Before we can talk about liability it is important to understand negligence. Personal injury lawsuits following a car crash are often based on negligence. There are five elements to a negligence claim. The first element is duty of care. All motorists owe a duty of care to other motorists to drive reasonably under the circumstances. The second element is breach. This means one motorist breached their duty of care generally by crashing into the other motorist. The third element is actual cause. This means that the breach was the cause of the crash and but for the breach, the crash would not have occurred. The fourth element is proximate cause. This means the accident was foreseeable. Finally, the fifth element is damages. This means you suffered some sort of loss or damages due to the crash.

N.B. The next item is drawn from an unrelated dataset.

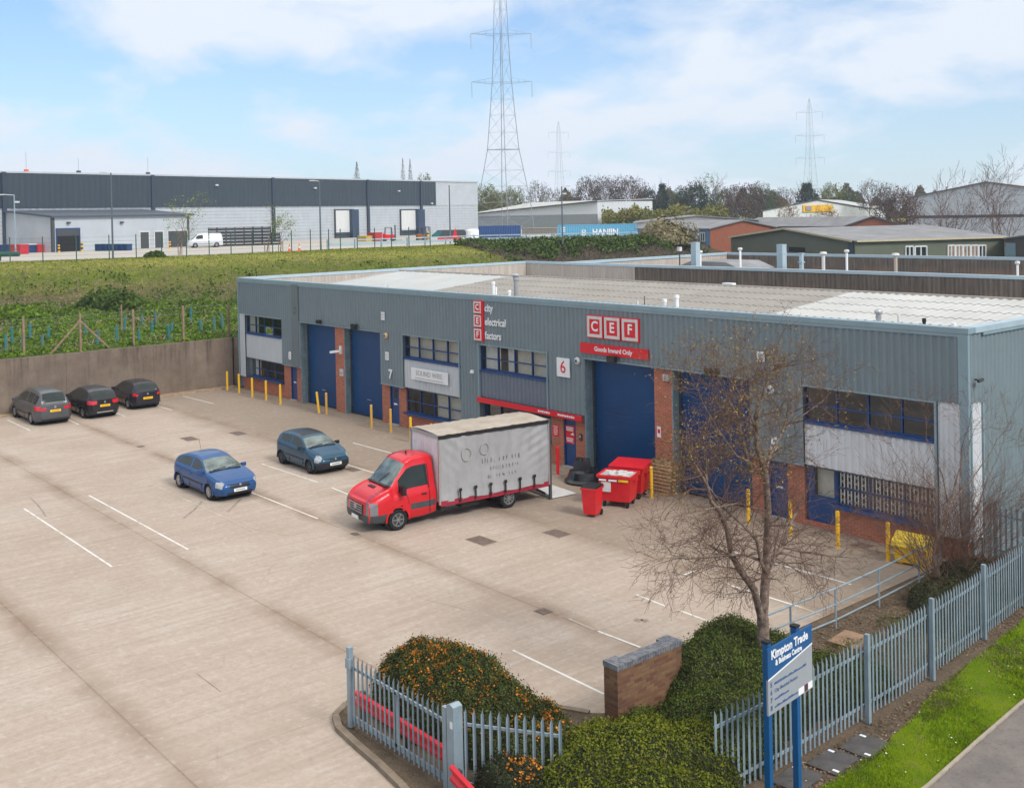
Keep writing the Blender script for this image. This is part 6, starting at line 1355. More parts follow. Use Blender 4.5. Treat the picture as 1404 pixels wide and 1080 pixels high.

Liability following a truck accident

When you are pursuing a negligence claim following a truck accident, it is important to hold all responsible parties liable for the damages you suffered. While the truck driver may seem like the obvious negligent party, the truck driver’s employer may also be held liable in certain circumstances. This is due to the legal doctrine known as “respondeat superior.” Basically, this means an employer is liable for the wrongful acts of employees if the act took place within the scope of employment. Generally, respondeat superior will apply if the employee’s action is performed often enough during the course of employment that it is a characteristic of the job. It is important to note that if the trucker’s relationship to the truck company is that of an independent contractor, respondeat superior will not apply.

Ultimately, you will want to name all possible defendants if you are pursuing a personal injury lawsuit. This can help you obtain all the compensation you are entitled to following a truck accident.